I appreciate all your work, but I don't see where this really shows anything. Its ideal to make your point and I can show an example, not so ideal, which makes mine.

Do you deny that a sound wave in a room with widely dispersed modes (little modal interaction) can ONLY travel along the wave vector defined by that mode? This is the key because you either agree or disagree. If you disagree that this is true, then I can easily prove that it is and if you agree that its true then you cannot contend that directivity is a factor. Whats your position?

The two directions that you have choosen to look at in your example are aligned with the mode directions so of course this works in this case.

I am not promising anything as I have a lot to do, but maybe I will do a full frequency response simulation of examples of dipole cardiod and monopole.
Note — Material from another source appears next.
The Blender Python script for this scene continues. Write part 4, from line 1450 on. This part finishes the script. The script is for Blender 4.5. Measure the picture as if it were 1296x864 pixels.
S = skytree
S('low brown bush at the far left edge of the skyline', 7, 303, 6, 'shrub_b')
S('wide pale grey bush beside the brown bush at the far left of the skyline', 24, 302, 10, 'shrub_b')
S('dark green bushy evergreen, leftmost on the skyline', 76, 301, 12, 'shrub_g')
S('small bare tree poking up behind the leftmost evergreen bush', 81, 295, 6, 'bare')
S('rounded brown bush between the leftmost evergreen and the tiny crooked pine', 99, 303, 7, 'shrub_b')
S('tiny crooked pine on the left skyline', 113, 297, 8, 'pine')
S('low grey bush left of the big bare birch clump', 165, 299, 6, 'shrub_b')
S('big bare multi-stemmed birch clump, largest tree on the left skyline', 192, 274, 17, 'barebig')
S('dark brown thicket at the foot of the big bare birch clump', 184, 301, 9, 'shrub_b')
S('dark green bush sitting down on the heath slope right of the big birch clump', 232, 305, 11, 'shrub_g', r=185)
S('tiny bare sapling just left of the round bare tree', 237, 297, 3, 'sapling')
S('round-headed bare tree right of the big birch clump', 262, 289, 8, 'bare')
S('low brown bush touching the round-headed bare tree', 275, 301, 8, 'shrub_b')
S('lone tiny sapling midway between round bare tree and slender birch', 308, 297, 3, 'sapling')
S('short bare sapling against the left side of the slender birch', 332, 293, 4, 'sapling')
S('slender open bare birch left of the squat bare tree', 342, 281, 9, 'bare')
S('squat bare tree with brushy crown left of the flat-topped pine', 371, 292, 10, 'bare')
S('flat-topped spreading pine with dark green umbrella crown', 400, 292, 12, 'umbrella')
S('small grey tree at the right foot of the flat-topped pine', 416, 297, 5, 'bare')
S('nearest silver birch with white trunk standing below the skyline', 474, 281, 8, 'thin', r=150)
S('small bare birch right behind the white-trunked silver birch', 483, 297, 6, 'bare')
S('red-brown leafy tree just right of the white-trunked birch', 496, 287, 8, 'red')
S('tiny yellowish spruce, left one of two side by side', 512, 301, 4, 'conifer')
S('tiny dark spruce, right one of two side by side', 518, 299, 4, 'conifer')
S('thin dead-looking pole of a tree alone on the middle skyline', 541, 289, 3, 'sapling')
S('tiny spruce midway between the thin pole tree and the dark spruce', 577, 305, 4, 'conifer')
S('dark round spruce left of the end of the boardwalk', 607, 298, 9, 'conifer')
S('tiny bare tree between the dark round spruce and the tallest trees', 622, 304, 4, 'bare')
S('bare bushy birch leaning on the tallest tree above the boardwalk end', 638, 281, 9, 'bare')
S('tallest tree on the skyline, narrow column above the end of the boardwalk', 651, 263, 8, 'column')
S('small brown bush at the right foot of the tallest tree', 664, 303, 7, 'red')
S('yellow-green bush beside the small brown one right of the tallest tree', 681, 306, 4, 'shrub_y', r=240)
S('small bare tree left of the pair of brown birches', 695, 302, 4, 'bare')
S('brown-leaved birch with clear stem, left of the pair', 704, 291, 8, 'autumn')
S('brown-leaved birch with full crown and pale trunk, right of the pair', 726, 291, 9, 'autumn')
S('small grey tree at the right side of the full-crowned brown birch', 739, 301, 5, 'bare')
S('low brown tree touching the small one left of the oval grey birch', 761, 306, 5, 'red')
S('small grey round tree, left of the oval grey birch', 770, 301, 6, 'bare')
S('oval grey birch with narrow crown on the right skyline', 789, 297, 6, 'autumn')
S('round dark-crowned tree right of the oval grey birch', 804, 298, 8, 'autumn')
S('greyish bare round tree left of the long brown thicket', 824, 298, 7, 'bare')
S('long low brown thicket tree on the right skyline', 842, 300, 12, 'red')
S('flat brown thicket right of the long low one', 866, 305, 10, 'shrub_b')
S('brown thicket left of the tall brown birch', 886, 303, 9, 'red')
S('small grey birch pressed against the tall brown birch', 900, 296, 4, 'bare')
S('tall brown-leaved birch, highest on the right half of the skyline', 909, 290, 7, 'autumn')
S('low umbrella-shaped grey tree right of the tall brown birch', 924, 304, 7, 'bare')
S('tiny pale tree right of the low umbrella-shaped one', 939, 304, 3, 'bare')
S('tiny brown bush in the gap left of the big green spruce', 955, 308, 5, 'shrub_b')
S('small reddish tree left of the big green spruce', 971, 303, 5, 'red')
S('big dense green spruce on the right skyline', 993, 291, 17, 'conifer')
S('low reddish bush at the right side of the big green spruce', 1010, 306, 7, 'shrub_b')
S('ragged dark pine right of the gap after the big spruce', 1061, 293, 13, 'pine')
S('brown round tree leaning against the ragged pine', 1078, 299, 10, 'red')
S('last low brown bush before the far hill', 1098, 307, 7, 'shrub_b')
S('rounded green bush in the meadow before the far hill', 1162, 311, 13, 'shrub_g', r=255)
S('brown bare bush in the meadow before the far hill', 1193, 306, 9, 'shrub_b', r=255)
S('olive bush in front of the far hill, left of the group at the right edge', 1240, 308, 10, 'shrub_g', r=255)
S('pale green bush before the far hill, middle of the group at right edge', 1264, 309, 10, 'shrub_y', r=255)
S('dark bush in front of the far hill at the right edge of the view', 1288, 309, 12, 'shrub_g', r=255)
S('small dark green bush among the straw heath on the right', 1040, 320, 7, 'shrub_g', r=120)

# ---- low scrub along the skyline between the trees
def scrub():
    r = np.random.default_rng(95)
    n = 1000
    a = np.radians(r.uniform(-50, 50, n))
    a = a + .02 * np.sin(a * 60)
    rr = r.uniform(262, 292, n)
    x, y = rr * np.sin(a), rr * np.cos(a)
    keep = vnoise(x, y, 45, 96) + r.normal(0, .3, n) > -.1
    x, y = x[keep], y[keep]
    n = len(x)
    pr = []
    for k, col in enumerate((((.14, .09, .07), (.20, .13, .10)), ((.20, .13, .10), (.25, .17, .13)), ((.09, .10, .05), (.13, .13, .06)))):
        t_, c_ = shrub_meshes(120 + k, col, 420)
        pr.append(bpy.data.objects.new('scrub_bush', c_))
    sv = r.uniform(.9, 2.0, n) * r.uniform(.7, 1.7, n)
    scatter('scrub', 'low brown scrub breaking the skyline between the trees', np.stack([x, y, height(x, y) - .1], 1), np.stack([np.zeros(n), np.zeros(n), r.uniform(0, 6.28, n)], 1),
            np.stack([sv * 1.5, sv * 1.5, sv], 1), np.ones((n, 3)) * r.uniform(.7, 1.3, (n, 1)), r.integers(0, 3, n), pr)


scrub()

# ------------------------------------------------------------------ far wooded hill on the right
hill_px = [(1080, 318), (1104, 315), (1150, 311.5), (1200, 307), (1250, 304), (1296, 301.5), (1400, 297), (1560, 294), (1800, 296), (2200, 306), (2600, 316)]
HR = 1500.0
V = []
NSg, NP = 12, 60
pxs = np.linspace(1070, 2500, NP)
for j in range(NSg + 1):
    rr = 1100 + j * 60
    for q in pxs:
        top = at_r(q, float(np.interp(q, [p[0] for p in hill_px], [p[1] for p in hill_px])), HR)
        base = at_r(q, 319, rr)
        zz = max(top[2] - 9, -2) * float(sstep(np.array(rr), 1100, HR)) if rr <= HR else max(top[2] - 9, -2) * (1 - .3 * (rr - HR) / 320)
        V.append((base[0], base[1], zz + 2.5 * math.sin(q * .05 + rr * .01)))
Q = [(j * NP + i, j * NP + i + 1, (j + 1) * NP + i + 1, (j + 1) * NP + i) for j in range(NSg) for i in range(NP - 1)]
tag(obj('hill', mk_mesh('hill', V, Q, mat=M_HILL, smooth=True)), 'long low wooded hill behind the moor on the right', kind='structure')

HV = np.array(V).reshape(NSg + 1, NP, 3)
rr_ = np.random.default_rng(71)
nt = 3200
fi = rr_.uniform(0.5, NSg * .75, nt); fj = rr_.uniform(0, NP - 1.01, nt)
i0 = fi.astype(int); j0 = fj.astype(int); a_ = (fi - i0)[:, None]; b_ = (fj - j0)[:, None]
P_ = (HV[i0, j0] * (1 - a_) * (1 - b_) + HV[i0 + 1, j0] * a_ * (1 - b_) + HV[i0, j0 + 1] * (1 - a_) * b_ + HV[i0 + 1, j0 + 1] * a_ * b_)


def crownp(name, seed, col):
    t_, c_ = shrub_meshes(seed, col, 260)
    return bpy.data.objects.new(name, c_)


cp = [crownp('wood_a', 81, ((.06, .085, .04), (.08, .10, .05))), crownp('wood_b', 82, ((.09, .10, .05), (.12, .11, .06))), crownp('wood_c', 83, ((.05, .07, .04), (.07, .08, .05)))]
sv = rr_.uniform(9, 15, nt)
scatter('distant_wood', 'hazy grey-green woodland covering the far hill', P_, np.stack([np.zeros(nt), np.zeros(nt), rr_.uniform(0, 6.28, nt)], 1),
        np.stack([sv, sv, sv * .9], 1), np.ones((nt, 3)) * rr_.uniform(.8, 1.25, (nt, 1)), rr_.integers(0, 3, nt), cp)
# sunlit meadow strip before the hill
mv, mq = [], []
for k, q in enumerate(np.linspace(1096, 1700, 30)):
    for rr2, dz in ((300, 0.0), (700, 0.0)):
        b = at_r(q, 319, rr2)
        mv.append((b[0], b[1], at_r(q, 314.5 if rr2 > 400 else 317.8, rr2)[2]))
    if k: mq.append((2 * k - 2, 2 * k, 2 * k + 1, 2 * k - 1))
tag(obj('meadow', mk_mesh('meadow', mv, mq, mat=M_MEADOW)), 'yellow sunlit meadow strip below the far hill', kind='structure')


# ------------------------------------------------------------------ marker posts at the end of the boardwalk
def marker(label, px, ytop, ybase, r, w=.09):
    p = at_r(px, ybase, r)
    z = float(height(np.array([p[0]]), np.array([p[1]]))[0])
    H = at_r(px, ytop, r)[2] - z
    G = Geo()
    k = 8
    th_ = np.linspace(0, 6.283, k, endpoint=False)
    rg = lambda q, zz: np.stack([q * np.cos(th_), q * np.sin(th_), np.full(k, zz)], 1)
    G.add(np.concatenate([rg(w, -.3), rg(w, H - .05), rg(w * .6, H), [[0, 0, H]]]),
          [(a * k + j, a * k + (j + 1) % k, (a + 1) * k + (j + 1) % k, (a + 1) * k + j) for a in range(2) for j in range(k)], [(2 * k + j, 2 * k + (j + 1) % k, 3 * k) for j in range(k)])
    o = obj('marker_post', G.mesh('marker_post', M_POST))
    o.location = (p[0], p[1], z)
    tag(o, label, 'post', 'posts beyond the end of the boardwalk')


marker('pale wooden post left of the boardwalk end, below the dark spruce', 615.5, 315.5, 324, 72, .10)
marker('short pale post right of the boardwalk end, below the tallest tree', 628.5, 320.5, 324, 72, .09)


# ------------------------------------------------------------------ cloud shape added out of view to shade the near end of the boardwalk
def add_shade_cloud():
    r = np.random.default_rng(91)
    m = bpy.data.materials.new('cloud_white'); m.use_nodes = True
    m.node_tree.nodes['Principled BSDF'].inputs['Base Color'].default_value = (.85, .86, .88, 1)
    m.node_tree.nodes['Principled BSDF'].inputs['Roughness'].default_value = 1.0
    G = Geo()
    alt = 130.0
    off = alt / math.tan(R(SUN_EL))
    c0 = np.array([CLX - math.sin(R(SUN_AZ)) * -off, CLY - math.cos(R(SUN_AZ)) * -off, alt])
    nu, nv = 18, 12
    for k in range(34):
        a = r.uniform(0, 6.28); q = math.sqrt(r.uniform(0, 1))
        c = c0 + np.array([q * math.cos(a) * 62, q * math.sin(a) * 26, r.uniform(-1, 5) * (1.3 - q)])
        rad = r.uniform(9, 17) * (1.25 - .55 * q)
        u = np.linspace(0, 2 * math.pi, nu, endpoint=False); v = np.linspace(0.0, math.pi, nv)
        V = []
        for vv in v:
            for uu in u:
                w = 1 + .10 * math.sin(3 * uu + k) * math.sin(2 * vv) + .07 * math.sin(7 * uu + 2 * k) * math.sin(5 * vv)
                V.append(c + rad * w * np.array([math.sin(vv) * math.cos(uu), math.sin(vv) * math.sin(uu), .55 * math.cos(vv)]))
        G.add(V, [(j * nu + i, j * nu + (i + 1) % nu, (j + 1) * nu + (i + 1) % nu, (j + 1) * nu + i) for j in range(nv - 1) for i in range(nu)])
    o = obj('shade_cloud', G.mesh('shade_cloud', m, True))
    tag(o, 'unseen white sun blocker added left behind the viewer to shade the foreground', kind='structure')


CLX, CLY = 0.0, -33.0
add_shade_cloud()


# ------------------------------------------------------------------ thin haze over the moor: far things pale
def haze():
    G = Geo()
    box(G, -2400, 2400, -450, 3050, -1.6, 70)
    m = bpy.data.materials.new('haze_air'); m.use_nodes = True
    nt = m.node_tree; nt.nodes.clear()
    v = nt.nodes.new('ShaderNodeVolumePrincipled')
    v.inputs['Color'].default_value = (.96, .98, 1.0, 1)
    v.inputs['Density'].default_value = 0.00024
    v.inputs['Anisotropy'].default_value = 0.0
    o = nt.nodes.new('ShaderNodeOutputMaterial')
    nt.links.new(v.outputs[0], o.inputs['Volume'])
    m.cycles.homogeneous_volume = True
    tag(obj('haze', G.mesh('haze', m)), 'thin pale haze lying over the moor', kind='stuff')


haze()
I will do several situations as one is never conclusive. This will show that, in general, all that one achieves by the dipole component of any source is a lower SPL, not a smoother SPL.

Do you agree that in a simulation like this a cardiod is modeled as two monpoles seperated in space, out of phase, with one twice the strength of the other? It also possible to do three points, but this is just more work and I wouldn't expect a much different answer.

My position is that you stated, more than once, quite emphatically, that directivity doesn't matter. The fact is that it does matter. This point has been raised in this discussion, by several people, and is related to Kate's and Salmi’s dipole work, etc. I say this, not to make any claim of which is better or worse, but only to show that there is a difference. Take a dipole, a cardioid and a monopole woofer; place them in a room on a Lazy Susan. How the different sources couple to the room, what resonances are excited, and by how much, and how they will sound will vary as the dipole and cardioid are rotated. This will not be the case for the monopole.

I do not agree that a cardioid is two monopoles separated in space, out of phase, with one having twice the strength. That will not produce a cardioid response.